[Begin Recorded information]

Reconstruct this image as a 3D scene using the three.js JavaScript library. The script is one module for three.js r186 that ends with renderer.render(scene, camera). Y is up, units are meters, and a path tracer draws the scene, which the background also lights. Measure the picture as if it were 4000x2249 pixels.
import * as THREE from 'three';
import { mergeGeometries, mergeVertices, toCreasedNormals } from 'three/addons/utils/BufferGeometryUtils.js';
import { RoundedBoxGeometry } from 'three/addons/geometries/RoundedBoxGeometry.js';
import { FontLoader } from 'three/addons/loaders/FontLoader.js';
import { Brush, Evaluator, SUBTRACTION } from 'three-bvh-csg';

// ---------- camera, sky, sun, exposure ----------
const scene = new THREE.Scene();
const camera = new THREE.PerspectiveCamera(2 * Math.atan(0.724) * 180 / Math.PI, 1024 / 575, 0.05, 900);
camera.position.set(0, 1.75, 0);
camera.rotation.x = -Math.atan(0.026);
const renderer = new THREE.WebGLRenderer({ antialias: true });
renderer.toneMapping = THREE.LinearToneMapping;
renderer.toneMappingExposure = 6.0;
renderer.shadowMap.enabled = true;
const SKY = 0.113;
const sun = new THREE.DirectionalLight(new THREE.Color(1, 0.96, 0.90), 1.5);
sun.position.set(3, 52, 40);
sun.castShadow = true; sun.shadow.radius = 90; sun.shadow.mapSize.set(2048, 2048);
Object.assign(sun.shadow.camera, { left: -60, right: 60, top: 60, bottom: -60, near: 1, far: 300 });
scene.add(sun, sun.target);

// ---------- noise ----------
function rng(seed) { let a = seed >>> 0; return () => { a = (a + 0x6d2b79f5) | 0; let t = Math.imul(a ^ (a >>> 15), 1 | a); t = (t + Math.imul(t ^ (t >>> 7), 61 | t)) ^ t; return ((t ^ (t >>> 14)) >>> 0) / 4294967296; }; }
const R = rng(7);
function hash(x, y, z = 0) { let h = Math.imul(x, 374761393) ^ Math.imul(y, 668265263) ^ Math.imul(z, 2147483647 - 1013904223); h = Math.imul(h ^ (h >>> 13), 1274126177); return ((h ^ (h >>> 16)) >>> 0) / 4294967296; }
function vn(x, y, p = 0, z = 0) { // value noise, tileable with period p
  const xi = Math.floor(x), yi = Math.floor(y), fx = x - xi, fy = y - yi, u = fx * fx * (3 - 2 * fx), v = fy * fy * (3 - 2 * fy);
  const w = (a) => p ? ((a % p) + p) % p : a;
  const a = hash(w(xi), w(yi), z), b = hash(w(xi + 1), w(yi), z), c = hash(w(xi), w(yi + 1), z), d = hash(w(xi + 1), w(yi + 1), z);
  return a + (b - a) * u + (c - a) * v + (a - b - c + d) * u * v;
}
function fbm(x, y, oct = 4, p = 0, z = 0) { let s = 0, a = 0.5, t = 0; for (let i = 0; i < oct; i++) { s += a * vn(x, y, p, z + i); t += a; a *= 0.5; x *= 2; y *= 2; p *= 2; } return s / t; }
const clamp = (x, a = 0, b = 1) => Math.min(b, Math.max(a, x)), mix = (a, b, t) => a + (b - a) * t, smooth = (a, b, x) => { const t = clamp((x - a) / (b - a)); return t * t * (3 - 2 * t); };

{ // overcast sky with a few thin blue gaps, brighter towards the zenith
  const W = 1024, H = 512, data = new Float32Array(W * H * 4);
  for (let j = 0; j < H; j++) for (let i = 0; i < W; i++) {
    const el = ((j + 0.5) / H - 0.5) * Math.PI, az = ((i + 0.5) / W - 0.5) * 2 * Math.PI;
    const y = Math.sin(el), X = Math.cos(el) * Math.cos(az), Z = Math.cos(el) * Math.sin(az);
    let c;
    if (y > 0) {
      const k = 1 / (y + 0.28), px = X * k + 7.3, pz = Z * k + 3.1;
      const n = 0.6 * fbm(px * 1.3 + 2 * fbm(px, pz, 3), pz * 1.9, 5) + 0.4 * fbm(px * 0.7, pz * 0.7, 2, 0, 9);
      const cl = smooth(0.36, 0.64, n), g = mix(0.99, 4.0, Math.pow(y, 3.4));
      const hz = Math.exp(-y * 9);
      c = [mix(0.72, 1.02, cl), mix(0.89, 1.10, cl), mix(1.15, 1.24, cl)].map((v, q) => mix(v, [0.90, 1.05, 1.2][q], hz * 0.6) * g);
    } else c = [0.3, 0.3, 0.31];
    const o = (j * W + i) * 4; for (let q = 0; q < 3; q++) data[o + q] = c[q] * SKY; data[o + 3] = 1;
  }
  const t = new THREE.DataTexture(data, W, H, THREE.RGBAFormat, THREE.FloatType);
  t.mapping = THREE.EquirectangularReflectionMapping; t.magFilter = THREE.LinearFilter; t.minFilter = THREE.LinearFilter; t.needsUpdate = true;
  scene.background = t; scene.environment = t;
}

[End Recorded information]

What you need to do:
From the data above, extract every line in its exact form.

Output for this task:
Reconstruct this image as a 3D scene using the three.js JavaScript library. The script is one module for three.js r186 that ends with renderer.render(scene, camera). Y is up, units are meters, and a path tracer draws the scene, which the background also lights. Measure the picture as if it were 4000x2249 pixels.
import * as THREE from 'three';
import { mergeGeometries, mergeVertices, toCreasedNormals } from 'three/addons/utils/BufferGeometryUtils.js';
import { RoundedBoxGeometry } from 'three/addons/geometries/RoundedBoxGeometry.js';
import { FontLoader } from 'three/addons/loaders/FontLoader.js';
import { Brush, Evaluator, SUBTRACTION } from 'three-bvh-csg';

// ---------- camera, sky, sun, exposure ----------
const scene = new THREE.Scene();
const camera = new THREE.PerspectiveCamera(2 * Math.atan(0.724) * 180 / Math.PI, 1024 / 575, 0.05, 900);
camera.position.set(0, 1.75, 0);
camera.rotation.x = -Math.atan(0.026);
const renderer = new THREE.WebGLRenderer({ antialias: true });
renderer.toneMapping = THREE.LinearToneMapping;
renderer.toneMappingExposure = 6.0;
renderer.shadowMap.enabled = true;
const SKY = 0.113;
const sun = new THREE.DirectionalLight(new THREE.Color(1, 0.96, 0.90), 1.5);
sun.position.set(3, 52, 40);
sun.castShadow = true; sun.shadow.radius = 90; sun.shadow.mapSize.set(2048, 2048);
Object.assign(sun.shadow.camera, { left: -60, right: 60, top: 60, bottom: -60, near: 1, far: 300 });
scene.add(sun, sun.target);

// ---------- noise ----------
function rng(seed) { let a = seed >>> 0; return () => { a = (a + 0x6d2b79f5) | 0; let t = Math.imul(a ^ (a >>> 15), 1 | a); t = (t + Math.imul(t ^ (t >>> 7), 61 | t)) ^ t; return ((t ^ (t >>> 14)) >>> 0) / 4294967296; }; }
const R = rng(7);
function hash(x, y, z = 0) { let h = Math.imul(x, 374761393) ^ Math.imul(y, 668265263) ^ Math.imul(z, 2147483647 - 1013904223); h = Math.imul(h ^ (h >>> 13), 1274126177); return ((h ^ (h >>> 16)) >>> 0) / 4294967296; }
function vn(x, y, p = 0, z = 0) { // value noise, tileable with period p
  const xi = Math.floor(x), yi = Math.floor(y), fx = x - xi, fy = y - yi, u = fx * fx * (3 - 2 * fx), v = fy * fy * (3 - 2 * fy);
  const w = (a) => p ? ((a % p) + p) % p : a;
  const a = hash(w(xi), w(yi), z), b = hash(w(xi + 1), w(yi), z), c = hash(w(xi), w(yi + 1), z), d = hash(w(xi + 1), w(yi + 1), z);
  return a + (b - a) * u + (c - a) * v + (a - b - c + d) * u * v;
}
function fbm(x, y, oct = 4, p = 0, z = 0) { let s = 0, a = 0.5, t = 0; for (let i = 0; i < oct; i++) { s += a * vn(x, y, p, z + i); t += a; a *= 0.5; x *= 2; y *= 2; p *= 2; } return s / t; }
const clamp = (x, a = 0, b = 1) => Math.min(b, Math.max(a, x)), mix = (a, b, t) => a + (b - a) * t, smooth = (a, b, x) => { const t = clamp((x - a) / (b - a)); return t * t * (3 - 2 * t); };

{ // overcast sky with a few thin blue gaps, brighter towards the zenith
  const W = 1024, H = 512, data = new Float32Array(W * H * 4);
  for (let j = 0; j < H; j++) for (let i = 0; i < W; i++) {
    const el = ((j + 0.5) / H - 0.5) * Math.PI, az = ((i + 0.5) / W - 0.5) * 2 * Math.PI;
    const y = Math.sin(el), X = Math.cos(el) * Math.cos(az), Z = Math.cos(el) * Math.sin(az);
    let c;
    if (y > 0) {
      const k = 1 / (y + 0.28), px = X * k + 7.3, pz = Z * k + 3.1;
      const n = 0.6 * fbm(px * 1.3 + 2 * fbm(px, pz, 3), pz * 1.9, 5) + 0.4 * fbm(px * 0.7, pz * 0.7, 2, 0, 9);
      const cl = smooth(0.36, 0.64, n), g = mix(0.99, 4.0, Math.pow(y, 3.4));
      const hz = Math.exp(-y * 9);
      c = [mix(0.72, 1.02, cl), mix(0.89, 1.10, cl), mix(1.15, 1.24, cl)].map((v, q) => mix(v, [0.90, 1.05, 1.2][q], hz * 0.6) * g);
    } else c = [0.3, 0.3, 0.31];
    const o = (j * W + i) * 4; for (let q = 0; q < 3; q++) data[o + q] = c[q] * SKY; data[o + 3] = 1;
  }
  const t = new THREE.DataTexture(data, W, H, THREE.RGBAFormat, THREE.FloatType);
  t.mapping = THREE.EquirectangularReflectionMapping; t.magFilter = THREE.LinearFilter; t.minFilter = THREE.LinearFilter; t.needsUpdate = true;
  scene.background = t; scene.environment = t;
}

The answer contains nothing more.